## Direction
Leave out the pictures and set down exactly the lines from the start of the listing through the one with "NW, .3, 3.0)", both included.

----- Data section -----

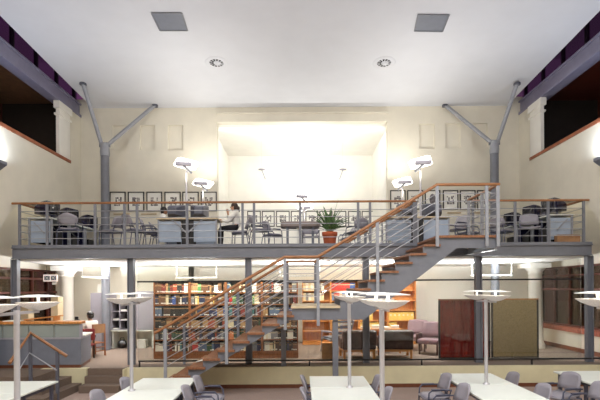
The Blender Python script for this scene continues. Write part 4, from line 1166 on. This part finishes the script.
# added area fills under the unseen front of the ceiling, no luminaires there
NW = (250, 250, 252)
for x in (-4, 0, 4):
    for y in (0.5, 4.5):
        light('AREA', 'hall_fill', (x,y,ceil_z(y)-.25), 200, NW, 1.2, 1.2)
# uplight from the lamp rows that washes the ceiling
for x in (-2.9, .8, 3.2):
    light('SPOT', 'bowl_uplight', (x,4.9,2.9), 75, (226,236,255), .3, rot=UP, spot=160, blend=.7)
    light('SPOT', 'bowl_uplight', (x,7.6,2.9), 65, (226,236,255), .3, rot=UP, spot=160, blend=.7)
for x in (-5.2, 5.2): light('SPOT', 'ceiling_side_fill', (x,9.0,4.6), 70, (210,230,255), .3, rot=UP, spot=130, blend=.8)  # added spots without fixtures, brightening the ceiling sides
# alcove cove light behind the header
light('AREA', 'alcove_cove', (0,YB+.5,OZ-.06), 85, (252,252,252), 5.6, .3, (R(48),0,0))
# shelf light over the oak units and lounge
light('AREA', 'shelf_light', ((XO0+2*OW),YO-1.1,H+.70), 66, (255,230,192), 3.6, .15, (R(25),0,0))
# added fill for the dark books, no lamp hangs there
light('AREA', 'bookcase_fill', (XB0+2*BW,YBK-.55,H+.70), 85, (255,246,232), 3.8, .15, (R(22),0,0))
light('AREA', 'counter_fill', (-6.0,13.6,H+.70), 40, (255,246,234), 1.6, .5)  # added fill near the grey cabinets, no fixture there
light('AREA', 'lounge_fill', (4.6,13.2,H+.70), 80, (246,250,255), 3.0, .5, (R(30),0,0))  # added to brighten the wall behind the lounge, no fixture
light('AREA', 'gallery_fill', (-8.6,11.5,H+5.8), 12, (255,206,150), .3, 2.0)  # added warm fill inside the left gallery, not a modelled lamp
for s_ in (-1,1): light('AREA', 'aisle_fill', (s_*7.82,12.6,H+3.3), 16, NW, .3, 3.0)  # added fills for the dim aisles, without fixtures

# ================================================================== CAMERA
cam = bpy.data.cameras.new('camera'); co = bpy.data.objects.new('camera', cam); COL.objects.link(co)
co.location = (0,0,H)
co.rotation_euler = (Matrix.Rotation(R(90),4,'X') @ Matrix.Rotation(-TH,4,'Z')).to_euler()
cam.sensor_width = 36; cam.lens = 36*F/600; cam.shift_x = -1/600; cam.shift_y = 88/600
cam.clip_end = 100
sc.camera = co
sc.view_settings.view_transform = 'Standard'; sc.view_settings.look = 'None'
sc.view_settings.exposure = 0.14; sc.view_settings.gamma = 1.0; sc.view_settings.use_curve_mapping = False
sc.cycles.use_denoising = True
sc.cycles.max_bounces = 10; sc.cycles.diffuse_bounces = 6; sc.cycles.transparent_max_bounces = 16
sc.cycles.sample_clamp_indirect = 6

-----

## Task answer
The Blender Python script for this scene continues. Write part 4, from line 1166 on. This part finishes the script.
# added area fills under the unseen front of the ceiling, no luminaires there
NW = (250, 250, 252)
for x in (-4, 0, 4):
    for y in (0.5, 4.5):
        light('AREA', 'hall_fill', (x,y,ceil_z(y)-.25), 200, NW, 1.2, 1.2)
# uplight from the lamp rows that washes the ceiling
for x in (-2.9, .8, 3.2):
    light('SPOT', 'bowl_uplight', (x,4.9,2.9), 75, (226,236,255), .3, rot=UP, spot=160, blend=.7)
    light('SPOT', 'bowl_uplight', (x,7.6,2.9), 65, (226,236,255), .3, rot=UP, spot=160, blend=.7)
for x in (-5.2, 5.2): light('SPOT', 'ceiling_side_fill', (x,9.0,4.6), 70, (210,230,255), .3, rot=UP, spot=130, blend=.8)  # added spots without fixtures, brightening the ceiling sides
# alcove cove light behind the header
light('AREA', 'alcove_cove', (0,YB+.5,OZ-.06), 85, (252,252,252), 5.6, .3, (R(48),0,0))
# shelf light over the oak units and lounge
light('AREA', 'shelf_light', ((XO0+2*OW),YO-1.1,H+.70), 66, (255,230,192), 3.6, .15, (R(25),0,0))
# added fill for the dark books, no lamp hangs there
light('AREA', 'bookcase_fill', (XB0+2*BW,YBK-.55,H+.70), 85, (255,246,232), 3.8, .15, (R(22),0,0))
light('AREA', 'counter_fill', (-6.0,13.6,H+.70), 40, (255,246,234), 1.6, .5)  # added fill near the grey cabinets, no fixture there
light('AREA', 'lounge_fill', (4.6,13.2,H+.70), 80, (246,250,255), 3.0, .5, (R(30),0,0))  # added to brighten the wall behind the lounge, no fixture
light('AREA', 'gallery_fill', (-8.6,11.5,H+5.8), 12, (255,206,150), .3, 2.0)  # added warm fill inside the left gallery, not a modelled lamp
for s_ in (-1,1): light('AREA', 'aisle_fill', (s_*7.82,12.6,H+3.3), 16, NW, .3, 3.0)  # added fills for the dim aisles, without fixtures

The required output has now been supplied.